Third Reel
Biographie Third Reel
Emanuele Maniscalco
Born in Brescia in 1983, and largely self-taught, Emanuele Maniscalco took up piano at eight and drums at twelve. While still in his teens he impressed Enrico Rava at a gig in Siena, was drafted into the trumpeter’s workshop band, and ended up drumming regularly with Enrico between 2004 and 2007. He has also played extensively with Stefano Battaglia and occasionally with other leading figures of the new Italian jazz scene, such as Stefano Bollani, Gianluca Petrella, and Giovanni Guidi (he played on Guidi’s critically-heralded trio album “Tomorrow Never Knows”). In recent years he has recommitted himself to the piano and today splits his time between the two instruments. Maniscalco’s current projects include a new duo with US bassist Thomas Morgan. His albums as a leader on other labels include “From Time To Time – The Music of Paul Motian” for El Gallo Rojo Records.
Guitarist Roberto Pianca,
whose palette, in Third Reel, embraces thick post-Hendrix distortion as well as delicate Jim Hall filigree, was born in 1984. He studied at the Scuola di Musica Moderna in Lugano and the Amsterdam Conservatory and privately in New York with saxophonist John O'Gallagher and pianist Russ Lossing. Active in jazz, contemporary classical, folk and rock contexts he has played and worked with a wide variety of artists including Joey Baron, Savina Yannatou, Sienna Dahlen, Yuri Goloubev, Jake Saslow, Colin Stranahan, Ben Syversen, Flin Van Hemmen, Dan Kinzelman, Stefano Senni, Otto Tausk, Wiek Hijmans, Tim Brady, Seth Josel and many others.
Nicolas Masson,
born 1972, dived into improvised music at the deep end, at 20 encountering Cecil Taylor and J. R. Mitchell in New York and subsequently studying with Frank Lowe and Makanda Ken McIntyre. “It gave me insights into the relationship of free playing and the jazz tradition that might otherwise have been difficult to access as a European.” Back in Geneva he studied at the Conservatoire Populaire de Musique and took masterclasses with Lee Konitz, Dave Douglas and Misha Mengelberg. Most of his own bands have been international in line-up and he made his recording debut as a leader with his New York quartet with Russ Johnson, Eivind Opsvik and Mark Ferber. Later incarnations of the quartet featured Gerald Cleaver and Ted Poor. His band Parallels with Colin Vallon, Patrice Moret and Lionel Friedli recorded for Clean Feed in 2009, and the following year, he assembled a new band with Ben Monder, Patrice Moret and Ted Poor.

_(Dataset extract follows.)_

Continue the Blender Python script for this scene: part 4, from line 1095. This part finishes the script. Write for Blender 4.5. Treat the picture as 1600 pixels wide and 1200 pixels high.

A leading figure on the Swiss new jazz scene, Masson has worked with a broad international cast of musicians including Kenny Wheeler, Josh Roseman, Kris Davis, Otomo Yoshihide, Tom Arthurs, Scott DuBois and many more. Masson’s bold and resolute tenor sax variously fronts Third Reel’s sound, hews closely to the guitar lines or agitates inside the group texture. “In this group you can take chances and know that you can trust your colleagues to support you and develop the musical ideas that arise.”